Despite having no formal teaching experience before I started working there, I knew something was very wrong on my first day as I observed an English lesson that was being taught in Urdu. I expected every teacher to be like my mother, floating around the room and acting out each character in the stories. Instead, the teacher was just monotonously narrating an excerpt from Oxford Reading Circle to a disengaged class of students. 

She read the text from cover to cover, simultaneously translating it into Urdu, without interacting with the students. She then wrote down a set of questions and their answers for the students to copy down. It was rote memorisation at its worst. When asked about the meaning of the words in the book or what they had written down, blank expressions were etched on the students’ faces before finally admitting that they had doubts about the meanings of words.

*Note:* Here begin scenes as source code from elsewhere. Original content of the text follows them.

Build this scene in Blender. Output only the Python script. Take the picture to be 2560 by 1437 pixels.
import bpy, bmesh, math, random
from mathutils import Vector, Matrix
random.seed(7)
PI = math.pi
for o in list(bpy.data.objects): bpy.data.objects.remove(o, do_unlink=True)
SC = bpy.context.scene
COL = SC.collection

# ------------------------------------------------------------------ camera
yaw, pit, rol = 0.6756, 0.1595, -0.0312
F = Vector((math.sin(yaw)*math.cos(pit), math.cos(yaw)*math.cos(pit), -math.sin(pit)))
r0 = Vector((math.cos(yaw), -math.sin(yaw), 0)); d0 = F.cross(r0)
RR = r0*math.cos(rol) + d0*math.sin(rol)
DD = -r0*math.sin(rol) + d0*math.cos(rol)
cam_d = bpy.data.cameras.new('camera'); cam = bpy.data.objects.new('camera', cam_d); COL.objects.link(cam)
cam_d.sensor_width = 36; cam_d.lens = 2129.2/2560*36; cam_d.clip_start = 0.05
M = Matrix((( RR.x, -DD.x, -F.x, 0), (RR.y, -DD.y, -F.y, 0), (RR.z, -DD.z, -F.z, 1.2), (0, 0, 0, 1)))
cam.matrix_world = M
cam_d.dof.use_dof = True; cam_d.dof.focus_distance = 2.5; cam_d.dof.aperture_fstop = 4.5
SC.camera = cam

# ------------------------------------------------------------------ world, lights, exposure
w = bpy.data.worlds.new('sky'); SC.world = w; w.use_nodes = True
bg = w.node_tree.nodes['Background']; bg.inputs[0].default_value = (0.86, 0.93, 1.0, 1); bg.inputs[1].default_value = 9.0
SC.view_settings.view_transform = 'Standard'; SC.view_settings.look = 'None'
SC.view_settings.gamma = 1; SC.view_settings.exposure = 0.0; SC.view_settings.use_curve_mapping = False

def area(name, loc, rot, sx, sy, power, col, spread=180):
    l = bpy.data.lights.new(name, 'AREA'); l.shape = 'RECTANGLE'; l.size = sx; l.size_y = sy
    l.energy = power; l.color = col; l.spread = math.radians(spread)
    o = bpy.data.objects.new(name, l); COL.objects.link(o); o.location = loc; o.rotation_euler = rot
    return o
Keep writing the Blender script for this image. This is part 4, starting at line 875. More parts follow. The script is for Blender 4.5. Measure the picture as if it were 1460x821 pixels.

I remember feeling so disheartened as I didn’t have the skills to change things. That’s when I started visiting the OUP Karachi Office every Saturday for their weekly, free professional development sessions. I learnt so much there about teaching techniques for second languages, how pictures and actions can help build vocabulary, the need to engage students by surrounding them with learning materials, and the importance of encouraging students to answer questions. All the OUP Pakistan (OUPP) trainers were so encouraging and the teaching guides they shared with me were invaluable too!

I started to implement what I was learning at my school, but I was surprised to see that the children were still bored in class. The principal and I finally settled on Broadway, Oxford Reading Tree (ORT), and New Progress English Readers for grades across the school - in some instances it took a while to see results, but it was so gratifying to see students start to enjoy reading and learning. For example, the activities in Broadway encouraged them to read which boosted their writing, while the listening sessions helped their speaking skills. The teaching techniques I picked up at OUPP also helped students learn synonyms. Over time, I could also see the change in the sentences the children were writing.  

I had previously noticed how students were only comfortable using a single adjective ‘beautiful’ and only felt confident writing simple sentences such as: ‘This is my school. This is my beautiful teacher. I love my school and teacher’.
In addition to this, students were enjoying the images in the ORT and asking questions about the objects in the books. Not only did they learn more words, but they also became more inquisitive learners and confident speakers as they finally felt like a part of the lesson. Later on, I also introduced Urdu Silsila in the lower grades of my school and it was wonderful to see children asking the same questions that I had as a student!

Looking back, I realise that Oxford’s titles have been a key part of my childhood. I’m so pleased that I’ve helped make sure they’re a part of my son and other children’s lives too.